The approaches are trenches from 15 to 18 feet wide, made in a zig-zag form towards the point of attack, as Aab, Bcd, and the branches of it are so inclined, that they cannot be enfiladed from any of the works of the fortress; and the excavated earth is made to form a sort of parapet on the side of the trenches next to the fortress.

The parallels, or places of arms, are trenches joining every two collateral approaches, as ACB, DE, and their direction is perpendicular to the capital of the work attacked.

The first parallel, ACB, is usually traced at the distance of 300 fathoms from the covert way, the most advanced point of defence. Two batteries at the extremities of this parallel are constructed to enfilade the nearer faces of the adjoining bastions, I and K, which lie in the direction of IX and KW, on the prolongation of the first parallel, which is extended in front of all the works that can influence the attack; and other two batteries are erected on this parallel in the direction of MZ, LZ', which are intended to enfilade the faces of the adjoining ravelins. The barbette batteries in the salients of the ravelins are now removed, as they would soon be destroyed by the two latter batteries.

While these ricochet batteries are constructing, the approaches are carried forward in the direction of the capitals of the ravelins; and by the time that the batteries are in full activity, the second parallel, DE, is begun.

The preceding batteries are mounted only with guns, the former with 7, and the two latter with 4 guns; but a battery may now be erected about the middle of the first parallel, mounted with howitzers and heavy mortars, with shells filled with lead or 68 lb. shot, to destroy the escarpe wall of the bastion.

On the completion of the second parallel, the batteries, F

and G, are erected to enfilade the faces and ditch and other works of the bastion, and the remote faces of the adjacent ravelins; and each extremity of this parallel is then to be secured by a redoubt of a circular or other form, R, N, mounted with field artillery.

When these two batteries are in active operation, the trenches ES, Dr, called half parallels, are run out from the flanks of these batteries, and batteries at r, S, are established on them to enfilade the nearer faces of the collateral ravelins. These half parallels are now extended to O and P, and batteries are erected there in the prolongation of the nearer flanks of the adjoining bastions, I, K.


During the construction of the half parallels, approaches, mn, are pushed forward from the second parallel; and when the batteries r, S, are in activity, the third parallel, res, is traced, connecting the three adjoining salients of the glacis, and batteries are then erected to enfilade the faces of the bastion.

When the third parallel is completed, lodgements—that is, works to enable the besiegers to maintain their position-are to be constructed on the crest of the glacis by saps—that is, trenches made under cover of musketry-branching outwards from the capitals around the salients, and also parallel to the edge of the glacis, represented by dotted lines in the figure; also traverses and epaulements are to be erected wherever they are required for the purpose of defilading, that is, defending the interior of the trenches against an enfilading fire. At the same time, saps are cut forwards from the third parallel, and an advanced parallel, ui, is run right and left to connect the couronnement, that is, the lodgment on the glacis.

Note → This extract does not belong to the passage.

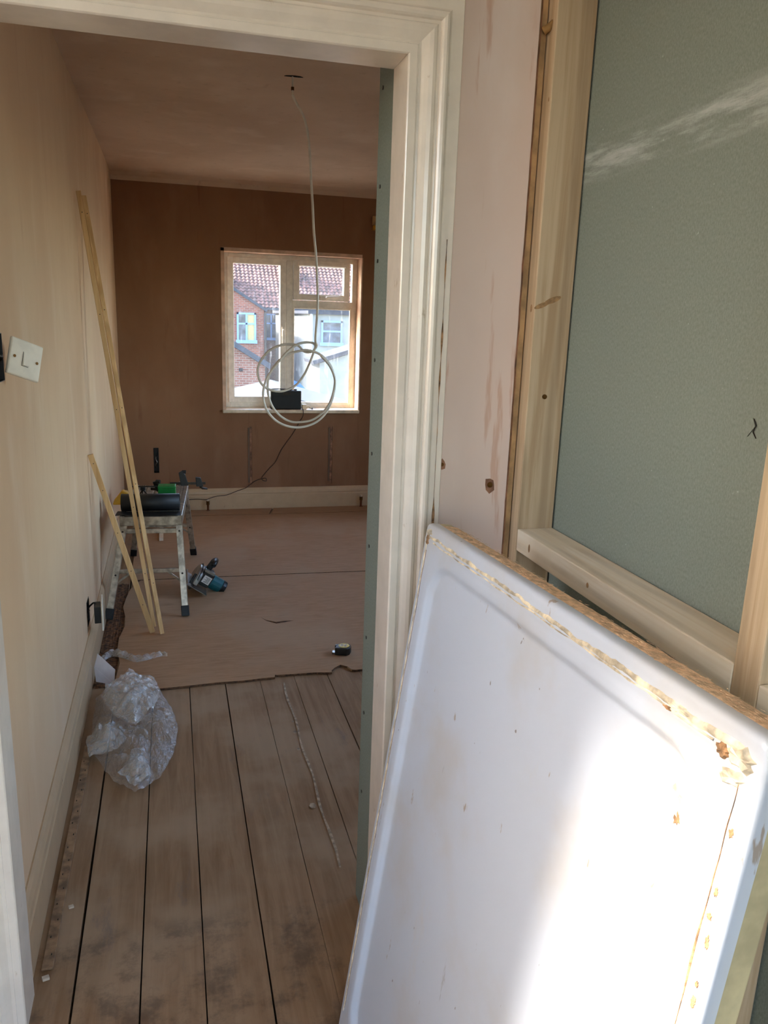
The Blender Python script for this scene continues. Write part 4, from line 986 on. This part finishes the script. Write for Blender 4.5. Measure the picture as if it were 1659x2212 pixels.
# ================================================================= OUTSIDE
gr = MB().box(-120, 160, 6.8, 200, -3.2, -2.9); struct(gr.build('ground', 'yard'), 'yards behind the houses')
struct(MB().box(-120, -1.5, -60, 6.8, -3.2, -2.9).build('ground', 'yard'))
def far_window(h, x0, x1, z0, z1, y, fmat, rows, cols, fills=None, arch_=False):
    w_ = (x1 - x0); f_ = .09; b = MB(); b.box(x0, x0 + f_, y - .06, y + .02, z0, z1); b.box(x1 - f_, x1, y - .06, y + .02, z0, z1); b.box(x0, x1, y - .06, y + .02, z1 - f_, z1); b.box(x0 - .05, x1 + .05, y - .12, y + .02, z0 - .07, z0 + f_)
    xs = [x0 + w_ * c / cols for c in range(1, cols)]
    for x in xs: b.box(x - .045, x + .045, y - .05, y + .02, z0, z1)
    zr = [z0 + (z1 - z0) * r for r in rows]
    for z in zr: b.box(x0, x1, y - .05, y + .02, z - .04, z + .04)
    wn_ = b.build('window', fmat, h)
    zz = [z0] + zr + [z1]; xx = [x0] + xs + [x1]; k = 0
    for j in range(len(zz) - 1):
        for i in range(len(xx) - 1):
            q = MB(); q.box(xx[i] + .04, xx[i + 1] - .04, y - .02, y - .005, zz[j] + .04, zz[j + 1] - .04); q.build('pane', (fills or {}).get(k, 'far_pane'), wn_); k += 1
def tiled_roof(h, x0, x1, eave, ridge, mat, tw=.26, rows=24, sub=5, name='roof'):
    (y0, z0), (y1, z1) = eave, ridge; L = math.hypot(y1 - y0, z1 - z0); dy, dz = (y1 - y0) / L, (z1 - z0) / L; ny, nz_ = -dz, dy
    nx = int((x1 - x0) / tw) * sub; b = MB(); vs = []; fs = []; rws = []
    for r in range(rows):
        for e_, lift in ((0, .05), (1, .0)):
            t = (r + e_ * .999) / rows * L; rws.append((t, lift))
    for t, lift in rws:
        for i in range(nx + 1):
            hgt = lift + .035 * math.sin(2 * math.pi * i / sub); vs.append((x0 + (x1 - x0) * i / nx, y0 + dy * t + ny * hgt, z0 + dz * t + nz_ * hgt))
    for j in range(len(rws) - 1):
        for i in range(nx): fs.append((j * (nx + 1) + i, j * (nx + 1) + i + 1, (j + 1) * (nx + 1) + i + 1, (j + 1) * (nx + 1) + i))
    b.add(vs, fs); return b.build(name, mat, h)
# main terrace across the yards
h = empty('terrace_house', (7, 53, -2.9)); tag(h, 'terraced house across the yards with a red tiled roof', 'building')
MB().box(-6, 7.55, 51.7, 56, -2.9, 2.0).build('wall', 'brick_red', h); MB().box(7.55, 20, 51.7, 56, -2.9, 2.0).build('wall', 'render_cream', h)
tiled_roof(h, -6, 20, (51.35, 1.92), (57.2, 6.5), 'roof_tile')
MB().box(-6, 20, 51.2, 51.4, 1.78, 1.92).build('gutter', 'roof_slate', h)
far_window(h, 5.80, 6.72, -.02, 1.56, 51.68, 'upvc_blue', [.62], 2); far_window(h, 7.72, 8.82, .02, 1.28, 51.68, 'upvc_far', [.6], 2)
far_window(h, 7.2, 8.5, -2.3, -1.2, 51.68, 'upvc_far', [.66], 3)
MB().box(2.5, 3.5, 52.5, 53.7, 2.4, 5.0).build('chimney', 'brick_brown', h); MB().box(-3.6, -2.5, 53.6, 55.2, 3.0, 7.6).build('chimney', 'brick_brown', h)
MB().box(7.05, 7.9, 53.4, 54.4, 3.0, 6.8).build('chimney', 'brick_brown', h)
# brick rear wing on the left with a sloping verge
h = empty('rear_wing', (2.6, 43, -2.9)); tag(h, 'brick rear wing with a blue-white window and sloping roof edge', 'building')
poly = [(-1.0, 40, -2.9), (4.49, 40, -2.9), (4.49, 40, 1.70), (2.4, 40, 2.98), (-1.0, 40, 1.2)]
MB().prism(poly, (0, 11.0, 0)).build('wall', 'brick_red', h)
b = MB(); b.prism([(4.60, 39.85, 1.62), (2.4, 39.85, 2.97), (2.4, 39.85, 3.10), (4.66, 39.85, 1.74)], (0, 11.2, 0)); b.build('roof', 'roof_slate', h)
b = MB(); b.prism([(2.4, 39.85, 2.97), (-1.2, 39.85, 1.05), (-1.2, 39.85, 1.18), (2.4, 39.85, 3.10)], (0, 11.2, 0)); b.build('roof', 'roof_slate', h)
MB().cyl((4.55, 39.9, -2.9), (4.55, 39.9, 1.6), .06, 10).build('downpipe', 'black_plastic', h)
far_window(h, 3.17, 4.10, .16, 1.56, 39.98, 'upvc_blue', [.62], 2, {1: 'blind_yellow', 3: 'blind_yellow'})
# rendered rear wing on the right
h = empty('rendered_wing', (8.4, 42, -2.9)); tag(h, 'cream rendered rear wing with a blue framed sash window', 'building')
MB().box(6.44, 11.5, 37.6, 50.9, -2.9, 1.60).build('wall', 'render_cream', h)
b = MB(); b.prism([(6.25, 37.4, 1.6), (11.7, 37.4, 1.6), (11.7, 37.4, 1.75), (6.25, 37.4, 1.75)], (0, 13.6, 0)); b.build('roof', 'roof_slate', h)
MB().cyl((6.42, 37.5, -2.9), (6.42, 37.5, 1.6), .07, 10).build('downpipe', 'upvc_far', h)
far_window(h, 6.90, 7.92, .22, 1.32, 37.58, 'upvc_blue', [.55], 1)
# small brick outbuilding, left
h = empty('outbuilding', (2.0, 31.5, -2.9)); tag(h, 'low brick outbuilding with a sloping slate roof', 'building')
MB().prism([(-1, 30.5, -2.9), (3.46, 30.5, -2.9), (3.46, 30.5, -.42), (-1, 30.5, 2.26)], (0, 3, 0)).build('wall', 'brick_brown', h)
MB().prism([(-1, 30.3, 2.26), (3.62, 30.3, -.50), (3.66, 30.3, -.30), (-1, 30.3, 2.46)], (0, 3.4, 0)).build('roof', 'roof_slate', h)
MB().box(2.48, 2.62, 30.47, 30.5, -.62, -.50).build('air_brick', 'void', h)
# lean-to on the right
h = empty('lean_to', (7.2, 31.5, -2.9)); tag(h, 'cream walled lean-to with a dark slate roof', 'building')
MB().prism([(5.56, 30.5, -2.9), (9.2, 30.5, -2.9), (9.2, 30.5, .92), (5.56, 30.5, -.26)], (0, 1.9, 0)).build('wall', 'render_cream', h)
MB().prism([(5.30, 30.3, -.30), (9.3, 30.3, .98), (9.3, 30.3, 1.12), (5.26, 30.3, -.16)], (0, 2.2, 0)).build('roof', 'roof_slate', h)
# felted shed roof in the foreground
h = empty('felt_shed', (2.2, 14, -2.9)); tag(h, 'shed with a pale grey felt roof below the window', 'shed')
MB().prism([(.2, 12.5, -2.9), (4.4, 12.5, -2.9), (4.4, 12.5, -.50), (1.95, 12.5, .10), (.2, 12.5, -.30)], (0, 3.5, 0)).build('wall', 'brick_brown', h)
MB().prism([(0.0, 12.3, -.30), (1.95, 12.3, .16), (4.7, 12.3, -.52), (4.7, 12.3, -.46), (1.95, 12.3, .22), (0.0, 12.3, -.24)], (0, 3.9, 0)).build('felt_roof', 'roof_felt', h)
# blue tarpaulin
b = MB(); b.add([(4.55, 32, -2.9), (5.5, 31.6, -2.9), (5.45, 32.2, -1.55), (5.05, 32.2, -1.15), (4.7, 32.2, -1.02), (4.55, 33, -2.9), (5.5, 33, -2.9), (5.45, 33, -1.6), (5.05, 33, -1.2), (4.7, 33, -1.1)], [(0, 1, 2, 3, 4), (9, 8, 7, 6, 5)] + [(i, (i + 1) % 5, 5 + (i + 1) % 5, 5 + i) for i in range(5)])
tag(b.build('tarpaulin', 'tarp_blue'), 'bright blue tarpaulin heaped in the yard', 'tarpaulin')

Various batteries are now constructed, as at k, l, to batter the faces of the bastion attacked, and the other adjoining works. The troops defending the ravelins will now have suffered so much that they may generally be easily taken by assault. When a breach is made in the bastion by the breaching batteries, a lodgment may then be made in it, either by assault or by sapping under the cover of the adjacent batteries, and then the garrison can no longer oppose an efficient resistance. Generally, when a sufficient breach is effected in the bastion, the garrison is summoned to surrender, as further resistance is useless, and then a capitulation is made, on such terms as may appear proper under the existing circumstances.

The greater the number of sides of the polygon, the greater is the garrison that can be contained in it, and the larger must be the investing army. A fortress, containing a garrison of 4000 men, would require an investing force of more than 20,000 men, in order that a sufficient number of troops might be furnished for the working parties, for guarding the trenches, and for the camp and line duties. The force employed in guarding the trenches ought not to be less than three-fourths of the garrison, otherwise the works would be interrupted, and sometimes destroyed.



282. The representation on a plane, of the important points and lines of an object, as they appear to the eye when situated in a particular position, is called the projection of the object.

283. The plane on which the delineation is made, is called the plane of projection, or primitive.

284. The point where the eye is situated, is called the point of sight, or the projecting point.

285. The point on the plane of projection, where a perpendicular to it from the point of sight meets the plane, is called its centre.

286. The line joining the point of sight and the centre, is called the axis of the primitive.

287. Any point, line, or other object to be projected, is called the original in reference to its projection.

288. A straight line drawn from the point of sight to any original point, is called a projecting line.

289. The surface which contains the projecting lines of all the points of any original line, is called a projecting surface. When the original line is straight, the projecting surface will be a projecting plane.

COR. The projection of any point is the intersection of its projecting line with the primitive.



290. The stereographic projection of the sphere is that in which a great circle is assumed as the plane of projection, and one of its poles as the projecting point.

291. The great circle, upon whose plane the projection is made, is called the primitive.

292. By the semi-tangent of an arc, is meant the tangent of half that arc.

293. By the line of measures of any circle of the sphere, is meant that diameter of the primitive, produced indefinitely, which is perpendicular to the line of common section of the circle and the primitive.